Stuck in Commuter Hell? You Can Still Be Productive

Workers commute an average 38 minutes each way between home and work—a trip that can feel like a dreadful chore before the workday even begins. In fact, long commutes lower job satisfaction and increase employee turnover.

Now, recent research provides some advice to ease the pain of the commute: Employees should think about work on the way to work by mentally mapping out a plan for their day.

By using the travel time as an opportunity to get into the work mindset, employees are giving themselves a chance to make an easier mental shift from their home role to their work role, and ultimately, this makes people feel happier about their jobs, according to the working paper Between Home and Work: Commuting as an Opportunity for Role Transitions.

Meanwhile, doing relaxing or purely pleasurable things on the way to the office, like listening to music in the car or scrolling through social media on the train, may actually interfere with people’s ability to transition into work mode smoothly—which makes them feel gloomier about their jobs and more likely to quit.

“I was surprised with this finding myself,” Harvard Business School Professor Francesca Gino says. “The idea that we need to work to transition from our home role to our work role is not always intuitive.
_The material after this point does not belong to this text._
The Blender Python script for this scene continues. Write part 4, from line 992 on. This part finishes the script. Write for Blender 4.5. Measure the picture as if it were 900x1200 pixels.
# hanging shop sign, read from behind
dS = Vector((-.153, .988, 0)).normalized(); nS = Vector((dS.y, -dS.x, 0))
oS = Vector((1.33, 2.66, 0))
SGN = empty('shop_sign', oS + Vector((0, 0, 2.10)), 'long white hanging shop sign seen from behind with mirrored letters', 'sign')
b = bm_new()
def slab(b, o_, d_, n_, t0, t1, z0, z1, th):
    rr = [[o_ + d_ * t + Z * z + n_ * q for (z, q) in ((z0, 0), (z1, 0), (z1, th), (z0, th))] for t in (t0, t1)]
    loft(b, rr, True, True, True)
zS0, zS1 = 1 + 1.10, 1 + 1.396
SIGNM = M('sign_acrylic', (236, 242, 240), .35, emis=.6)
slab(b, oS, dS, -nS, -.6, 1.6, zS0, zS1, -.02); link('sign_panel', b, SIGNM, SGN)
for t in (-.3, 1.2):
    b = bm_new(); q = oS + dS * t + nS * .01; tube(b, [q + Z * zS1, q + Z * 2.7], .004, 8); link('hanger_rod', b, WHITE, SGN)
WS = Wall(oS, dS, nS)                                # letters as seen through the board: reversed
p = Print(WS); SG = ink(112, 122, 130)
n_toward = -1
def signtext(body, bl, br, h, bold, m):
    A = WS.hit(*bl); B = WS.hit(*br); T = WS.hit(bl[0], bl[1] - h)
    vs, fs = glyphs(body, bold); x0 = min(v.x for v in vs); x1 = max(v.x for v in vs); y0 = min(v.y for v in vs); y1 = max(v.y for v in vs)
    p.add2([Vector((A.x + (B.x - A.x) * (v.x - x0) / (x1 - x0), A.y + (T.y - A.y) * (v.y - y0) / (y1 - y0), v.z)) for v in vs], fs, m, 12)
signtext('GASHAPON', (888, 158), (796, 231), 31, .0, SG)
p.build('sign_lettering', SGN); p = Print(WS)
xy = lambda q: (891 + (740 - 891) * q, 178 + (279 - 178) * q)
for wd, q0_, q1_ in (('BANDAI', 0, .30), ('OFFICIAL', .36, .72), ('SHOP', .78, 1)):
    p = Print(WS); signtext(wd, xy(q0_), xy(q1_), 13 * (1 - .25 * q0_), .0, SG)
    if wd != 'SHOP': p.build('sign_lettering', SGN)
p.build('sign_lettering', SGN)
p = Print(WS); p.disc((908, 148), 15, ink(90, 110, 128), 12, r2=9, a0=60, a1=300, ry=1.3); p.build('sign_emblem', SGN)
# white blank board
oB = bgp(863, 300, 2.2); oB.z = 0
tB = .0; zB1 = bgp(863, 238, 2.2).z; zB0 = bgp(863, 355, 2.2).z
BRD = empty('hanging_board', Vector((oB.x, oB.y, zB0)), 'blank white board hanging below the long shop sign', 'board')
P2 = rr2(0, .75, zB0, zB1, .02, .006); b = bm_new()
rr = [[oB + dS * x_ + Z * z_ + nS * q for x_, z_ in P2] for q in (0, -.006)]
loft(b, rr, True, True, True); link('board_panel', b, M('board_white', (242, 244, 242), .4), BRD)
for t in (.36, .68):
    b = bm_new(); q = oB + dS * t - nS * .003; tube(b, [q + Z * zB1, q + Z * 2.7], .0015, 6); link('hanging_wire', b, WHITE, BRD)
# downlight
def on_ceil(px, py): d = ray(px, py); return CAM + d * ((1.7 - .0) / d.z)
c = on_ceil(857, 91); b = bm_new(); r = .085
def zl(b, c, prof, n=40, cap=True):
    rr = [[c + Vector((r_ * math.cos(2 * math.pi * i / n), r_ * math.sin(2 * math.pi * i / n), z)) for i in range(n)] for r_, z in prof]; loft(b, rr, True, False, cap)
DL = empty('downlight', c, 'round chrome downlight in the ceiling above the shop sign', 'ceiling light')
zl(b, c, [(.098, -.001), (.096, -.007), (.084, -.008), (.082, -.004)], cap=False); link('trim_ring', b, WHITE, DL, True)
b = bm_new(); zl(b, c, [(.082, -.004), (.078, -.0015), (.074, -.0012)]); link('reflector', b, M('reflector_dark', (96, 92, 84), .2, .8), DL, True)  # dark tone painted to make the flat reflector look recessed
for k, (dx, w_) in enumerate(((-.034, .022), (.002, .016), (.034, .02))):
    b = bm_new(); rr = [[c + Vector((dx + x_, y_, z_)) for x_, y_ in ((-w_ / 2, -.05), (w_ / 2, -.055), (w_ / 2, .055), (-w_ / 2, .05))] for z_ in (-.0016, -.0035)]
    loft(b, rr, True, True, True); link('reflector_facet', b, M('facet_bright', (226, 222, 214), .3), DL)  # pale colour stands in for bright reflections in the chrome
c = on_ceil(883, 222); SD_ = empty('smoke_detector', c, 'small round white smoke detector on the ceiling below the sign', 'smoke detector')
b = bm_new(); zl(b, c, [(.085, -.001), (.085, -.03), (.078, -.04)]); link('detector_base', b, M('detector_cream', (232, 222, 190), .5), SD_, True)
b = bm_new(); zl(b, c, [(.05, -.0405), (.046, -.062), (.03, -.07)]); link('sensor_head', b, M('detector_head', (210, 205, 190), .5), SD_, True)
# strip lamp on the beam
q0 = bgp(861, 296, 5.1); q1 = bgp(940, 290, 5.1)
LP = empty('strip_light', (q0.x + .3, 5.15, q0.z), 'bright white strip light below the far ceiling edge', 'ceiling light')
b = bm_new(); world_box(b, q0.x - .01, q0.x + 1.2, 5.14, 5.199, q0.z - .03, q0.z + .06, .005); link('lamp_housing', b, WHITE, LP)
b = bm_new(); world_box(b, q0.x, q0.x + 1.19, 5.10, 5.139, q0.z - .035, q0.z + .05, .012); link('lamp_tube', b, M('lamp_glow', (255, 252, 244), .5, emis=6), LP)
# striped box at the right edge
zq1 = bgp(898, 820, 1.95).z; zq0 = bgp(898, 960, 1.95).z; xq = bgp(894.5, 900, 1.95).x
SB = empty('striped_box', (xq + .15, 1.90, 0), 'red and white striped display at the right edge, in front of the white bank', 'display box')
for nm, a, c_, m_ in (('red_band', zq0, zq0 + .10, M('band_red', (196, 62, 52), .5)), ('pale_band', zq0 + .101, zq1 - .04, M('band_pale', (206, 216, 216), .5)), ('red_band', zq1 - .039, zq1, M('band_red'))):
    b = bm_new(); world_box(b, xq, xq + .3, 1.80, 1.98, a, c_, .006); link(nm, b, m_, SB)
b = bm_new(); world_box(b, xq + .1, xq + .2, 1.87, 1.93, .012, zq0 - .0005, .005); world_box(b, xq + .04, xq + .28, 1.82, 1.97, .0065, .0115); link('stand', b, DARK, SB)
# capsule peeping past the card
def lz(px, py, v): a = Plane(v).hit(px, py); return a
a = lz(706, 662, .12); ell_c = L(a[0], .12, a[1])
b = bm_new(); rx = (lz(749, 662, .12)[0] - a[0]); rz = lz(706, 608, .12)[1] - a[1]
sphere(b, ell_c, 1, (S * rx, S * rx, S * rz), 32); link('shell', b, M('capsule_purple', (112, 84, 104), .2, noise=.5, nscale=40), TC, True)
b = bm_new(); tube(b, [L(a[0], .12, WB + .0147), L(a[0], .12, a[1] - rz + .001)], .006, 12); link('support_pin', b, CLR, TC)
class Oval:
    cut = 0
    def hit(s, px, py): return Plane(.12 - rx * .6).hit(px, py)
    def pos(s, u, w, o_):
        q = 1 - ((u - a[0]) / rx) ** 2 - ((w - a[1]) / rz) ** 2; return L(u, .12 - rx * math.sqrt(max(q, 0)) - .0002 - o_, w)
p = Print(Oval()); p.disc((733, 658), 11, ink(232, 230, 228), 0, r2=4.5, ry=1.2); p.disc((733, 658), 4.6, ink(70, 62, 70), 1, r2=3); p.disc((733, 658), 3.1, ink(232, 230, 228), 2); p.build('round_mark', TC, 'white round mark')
One would think that switching roles is as easy as putting on a different hat. It turns out that transitioning between roles takes time and effort, and it’s a part of the day we need to pay more attention to.”

Gino, the Tandon Family Professor of Business Administration, coauthored the paper with Jon M. Jachimowicz of Columbia Business School; Julia J. Lee of the Ross School of Business at the University of Michigan; Bradley R. Staats of the University of North Carolina at Chapel Hill; and Jochen I. Menges of the University of Zurich.